I explore continual learning, memory-efficient architectures, andlow-precision computation for resource-constrained deployment. My background includes work on neural network quantization and efficient model design.
Research Interests
Continual and Lifelong Learning
Investigating mechanisms that enable neural networks to acquire new knowledge progressively while preserving previously learned representations.
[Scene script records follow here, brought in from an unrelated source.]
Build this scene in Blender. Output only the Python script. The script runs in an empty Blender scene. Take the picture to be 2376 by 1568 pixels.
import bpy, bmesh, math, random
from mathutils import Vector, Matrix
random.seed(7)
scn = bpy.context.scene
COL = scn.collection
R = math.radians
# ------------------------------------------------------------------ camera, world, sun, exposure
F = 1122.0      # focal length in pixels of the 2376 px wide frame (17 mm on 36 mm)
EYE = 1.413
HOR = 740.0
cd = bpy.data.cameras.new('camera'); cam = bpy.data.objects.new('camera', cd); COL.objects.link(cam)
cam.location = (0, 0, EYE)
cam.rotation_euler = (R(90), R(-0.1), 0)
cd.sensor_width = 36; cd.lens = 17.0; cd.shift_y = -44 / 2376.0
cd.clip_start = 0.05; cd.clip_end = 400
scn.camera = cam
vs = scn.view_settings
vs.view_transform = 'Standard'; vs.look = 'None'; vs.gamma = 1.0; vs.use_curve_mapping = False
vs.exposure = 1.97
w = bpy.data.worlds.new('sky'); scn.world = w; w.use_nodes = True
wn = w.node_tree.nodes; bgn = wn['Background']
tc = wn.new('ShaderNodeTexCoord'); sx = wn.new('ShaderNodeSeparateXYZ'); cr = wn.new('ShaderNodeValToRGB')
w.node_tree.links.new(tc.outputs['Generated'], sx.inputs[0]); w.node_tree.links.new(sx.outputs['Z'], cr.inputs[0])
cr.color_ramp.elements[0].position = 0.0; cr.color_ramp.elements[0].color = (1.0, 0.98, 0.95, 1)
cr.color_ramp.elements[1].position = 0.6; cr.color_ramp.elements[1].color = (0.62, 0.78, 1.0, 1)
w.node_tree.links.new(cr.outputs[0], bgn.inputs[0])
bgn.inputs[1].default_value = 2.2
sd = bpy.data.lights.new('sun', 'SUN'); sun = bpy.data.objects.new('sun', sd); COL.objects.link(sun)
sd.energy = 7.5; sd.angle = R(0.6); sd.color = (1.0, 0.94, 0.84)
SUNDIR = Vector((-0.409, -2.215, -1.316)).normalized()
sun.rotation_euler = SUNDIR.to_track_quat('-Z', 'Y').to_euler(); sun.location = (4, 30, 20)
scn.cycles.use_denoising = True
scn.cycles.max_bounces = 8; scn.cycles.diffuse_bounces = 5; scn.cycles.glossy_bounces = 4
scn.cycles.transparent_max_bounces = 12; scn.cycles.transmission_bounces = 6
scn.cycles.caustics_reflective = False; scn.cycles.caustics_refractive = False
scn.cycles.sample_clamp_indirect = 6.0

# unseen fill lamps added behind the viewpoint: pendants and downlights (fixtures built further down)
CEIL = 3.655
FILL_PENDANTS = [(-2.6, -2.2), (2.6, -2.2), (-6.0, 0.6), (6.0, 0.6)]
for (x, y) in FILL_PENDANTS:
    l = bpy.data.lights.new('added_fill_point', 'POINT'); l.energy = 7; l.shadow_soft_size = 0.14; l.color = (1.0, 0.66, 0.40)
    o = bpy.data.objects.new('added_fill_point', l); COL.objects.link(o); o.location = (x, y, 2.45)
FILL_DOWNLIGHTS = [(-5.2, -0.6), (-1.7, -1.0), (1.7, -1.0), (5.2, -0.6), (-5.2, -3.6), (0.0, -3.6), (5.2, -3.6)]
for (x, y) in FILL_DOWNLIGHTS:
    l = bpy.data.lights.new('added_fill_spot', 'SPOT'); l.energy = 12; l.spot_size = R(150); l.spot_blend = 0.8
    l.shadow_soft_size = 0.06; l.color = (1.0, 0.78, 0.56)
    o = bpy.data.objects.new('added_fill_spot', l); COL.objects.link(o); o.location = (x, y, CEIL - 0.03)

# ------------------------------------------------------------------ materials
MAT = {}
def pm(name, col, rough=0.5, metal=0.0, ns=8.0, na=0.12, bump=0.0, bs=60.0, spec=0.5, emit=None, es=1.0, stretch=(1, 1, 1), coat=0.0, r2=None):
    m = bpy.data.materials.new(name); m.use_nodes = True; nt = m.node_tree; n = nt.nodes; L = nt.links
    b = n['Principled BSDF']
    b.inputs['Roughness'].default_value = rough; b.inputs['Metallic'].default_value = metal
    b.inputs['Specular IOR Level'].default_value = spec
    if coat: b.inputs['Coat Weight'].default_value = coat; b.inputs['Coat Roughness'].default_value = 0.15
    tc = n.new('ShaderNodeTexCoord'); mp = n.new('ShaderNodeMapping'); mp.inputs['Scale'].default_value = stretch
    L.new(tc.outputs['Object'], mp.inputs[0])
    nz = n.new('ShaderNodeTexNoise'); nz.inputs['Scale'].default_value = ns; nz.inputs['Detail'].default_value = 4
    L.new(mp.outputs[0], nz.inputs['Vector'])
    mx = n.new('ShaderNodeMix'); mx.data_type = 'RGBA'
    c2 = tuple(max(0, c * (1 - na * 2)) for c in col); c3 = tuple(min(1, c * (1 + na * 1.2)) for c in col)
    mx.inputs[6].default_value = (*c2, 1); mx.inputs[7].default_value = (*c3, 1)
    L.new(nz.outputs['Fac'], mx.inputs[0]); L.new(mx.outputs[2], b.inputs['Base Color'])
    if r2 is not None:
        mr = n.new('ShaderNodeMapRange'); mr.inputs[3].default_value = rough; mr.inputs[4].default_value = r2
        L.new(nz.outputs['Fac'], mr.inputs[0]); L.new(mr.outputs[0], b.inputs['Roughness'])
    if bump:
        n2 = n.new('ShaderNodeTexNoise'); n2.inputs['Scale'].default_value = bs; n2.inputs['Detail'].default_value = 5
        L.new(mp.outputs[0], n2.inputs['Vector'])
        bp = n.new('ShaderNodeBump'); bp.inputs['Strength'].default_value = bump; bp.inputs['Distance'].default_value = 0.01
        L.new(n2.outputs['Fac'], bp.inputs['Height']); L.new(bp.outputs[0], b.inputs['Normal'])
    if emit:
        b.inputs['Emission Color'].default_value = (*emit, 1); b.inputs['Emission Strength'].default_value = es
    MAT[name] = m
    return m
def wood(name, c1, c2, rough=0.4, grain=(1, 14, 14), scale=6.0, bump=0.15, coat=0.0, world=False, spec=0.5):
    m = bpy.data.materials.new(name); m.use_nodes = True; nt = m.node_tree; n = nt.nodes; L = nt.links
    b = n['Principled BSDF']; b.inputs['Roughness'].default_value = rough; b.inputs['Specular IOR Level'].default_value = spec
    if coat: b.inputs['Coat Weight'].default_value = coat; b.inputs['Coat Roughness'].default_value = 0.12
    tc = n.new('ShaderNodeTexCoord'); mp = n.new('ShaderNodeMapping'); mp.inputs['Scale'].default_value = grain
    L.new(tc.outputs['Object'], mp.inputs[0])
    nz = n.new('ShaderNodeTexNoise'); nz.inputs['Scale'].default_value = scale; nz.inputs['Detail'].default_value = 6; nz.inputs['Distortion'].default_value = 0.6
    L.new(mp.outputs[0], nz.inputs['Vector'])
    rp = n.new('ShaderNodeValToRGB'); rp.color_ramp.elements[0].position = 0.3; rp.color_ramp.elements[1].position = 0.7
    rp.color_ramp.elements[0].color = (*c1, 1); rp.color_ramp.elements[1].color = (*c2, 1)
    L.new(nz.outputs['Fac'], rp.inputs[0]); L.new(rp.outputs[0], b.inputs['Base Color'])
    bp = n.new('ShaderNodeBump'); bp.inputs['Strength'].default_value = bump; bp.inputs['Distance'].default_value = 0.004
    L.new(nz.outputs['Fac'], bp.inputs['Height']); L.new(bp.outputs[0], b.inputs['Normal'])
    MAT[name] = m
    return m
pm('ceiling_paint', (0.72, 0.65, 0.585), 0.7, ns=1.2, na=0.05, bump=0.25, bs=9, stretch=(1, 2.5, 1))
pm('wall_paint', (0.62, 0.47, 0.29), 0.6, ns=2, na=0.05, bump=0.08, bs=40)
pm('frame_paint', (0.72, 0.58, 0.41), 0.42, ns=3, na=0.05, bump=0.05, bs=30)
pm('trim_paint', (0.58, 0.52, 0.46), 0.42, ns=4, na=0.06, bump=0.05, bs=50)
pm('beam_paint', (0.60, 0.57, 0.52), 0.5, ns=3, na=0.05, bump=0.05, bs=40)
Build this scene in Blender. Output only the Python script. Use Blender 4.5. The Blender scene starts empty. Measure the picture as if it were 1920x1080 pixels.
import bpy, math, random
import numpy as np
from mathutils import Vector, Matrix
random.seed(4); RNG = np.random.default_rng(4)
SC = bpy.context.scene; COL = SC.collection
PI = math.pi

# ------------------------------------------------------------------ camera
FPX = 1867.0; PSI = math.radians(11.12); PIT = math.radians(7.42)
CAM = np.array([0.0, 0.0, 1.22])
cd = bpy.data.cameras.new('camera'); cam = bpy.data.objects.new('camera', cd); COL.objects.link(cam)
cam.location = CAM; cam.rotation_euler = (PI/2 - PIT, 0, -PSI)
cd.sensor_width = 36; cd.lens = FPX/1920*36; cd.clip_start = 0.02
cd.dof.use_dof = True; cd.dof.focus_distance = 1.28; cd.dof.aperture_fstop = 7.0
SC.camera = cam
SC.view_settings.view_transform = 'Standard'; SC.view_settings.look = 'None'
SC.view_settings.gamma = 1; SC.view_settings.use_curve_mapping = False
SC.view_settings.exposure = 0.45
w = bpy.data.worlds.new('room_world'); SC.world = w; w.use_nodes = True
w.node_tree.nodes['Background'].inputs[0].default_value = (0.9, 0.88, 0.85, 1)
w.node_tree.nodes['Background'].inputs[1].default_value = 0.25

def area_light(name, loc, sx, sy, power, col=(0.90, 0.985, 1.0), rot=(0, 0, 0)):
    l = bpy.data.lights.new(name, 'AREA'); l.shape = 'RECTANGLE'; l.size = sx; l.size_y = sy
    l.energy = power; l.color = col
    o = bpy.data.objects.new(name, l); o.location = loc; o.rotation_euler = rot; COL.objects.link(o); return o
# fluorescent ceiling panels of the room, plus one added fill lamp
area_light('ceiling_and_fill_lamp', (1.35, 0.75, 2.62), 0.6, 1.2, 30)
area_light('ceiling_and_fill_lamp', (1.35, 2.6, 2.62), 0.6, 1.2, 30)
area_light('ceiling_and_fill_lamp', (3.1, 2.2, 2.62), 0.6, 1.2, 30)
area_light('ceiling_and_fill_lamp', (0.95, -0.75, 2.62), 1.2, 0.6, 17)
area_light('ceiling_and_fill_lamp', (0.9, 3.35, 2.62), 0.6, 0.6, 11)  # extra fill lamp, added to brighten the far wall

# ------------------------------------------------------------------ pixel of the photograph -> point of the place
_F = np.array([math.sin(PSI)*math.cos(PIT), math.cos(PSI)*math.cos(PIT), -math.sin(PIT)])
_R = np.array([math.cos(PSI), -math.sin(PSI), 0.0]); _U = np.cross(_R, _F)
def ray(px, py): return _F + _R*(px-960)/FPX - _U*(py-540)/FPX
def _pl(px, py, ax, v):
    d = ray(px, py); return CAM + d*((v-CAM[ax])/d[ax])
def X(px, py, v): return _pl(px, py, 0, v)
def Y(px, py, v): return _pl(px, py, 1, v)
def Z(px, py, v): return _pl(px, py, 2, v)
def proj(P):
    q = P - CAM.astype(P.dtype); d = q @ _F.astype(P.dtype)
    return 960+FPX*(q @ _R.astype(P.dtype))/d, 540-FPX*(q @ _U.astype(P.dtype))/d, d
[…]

Central to this work is understanding and mitigating catastrophic forgetting in deep learning systems.
Research questions: Memory consolidation mechanisms in artificial neural networks; task interference and knowledge transfer in sequential learning; scalable continual learning for real-world deployment; theoretical foundations of forgetting and retention.
Memory-Efficient Neural Architectures
Developing neural network architectures optimized for resource-constrained environments through model compression, quantization, and novel parameterization strategies. This work addresses the fundamental tension between model capacity and computational efficiency.
Technical focus: Hypernetwork-based optimization for ternary networks; low-precision arithmetic in deep learning systems; parameter-efficient fine-tuning methodologies; hardware-aware neural architecture design.
Edge AI and Resource-Constrained Deployment
Investigating deployment strategies for neural networks in resource-constrained environments, with emphasis on mobile and IoT devices. This research addresses the practical challenges of bringing advanced AI capabilities to edge computing scenarios.
Research directions: On-device learning and inference optimization; hardware-aware neural architecture design; energy-efficient computing for AI workloads; real-time model adaptation at the edge.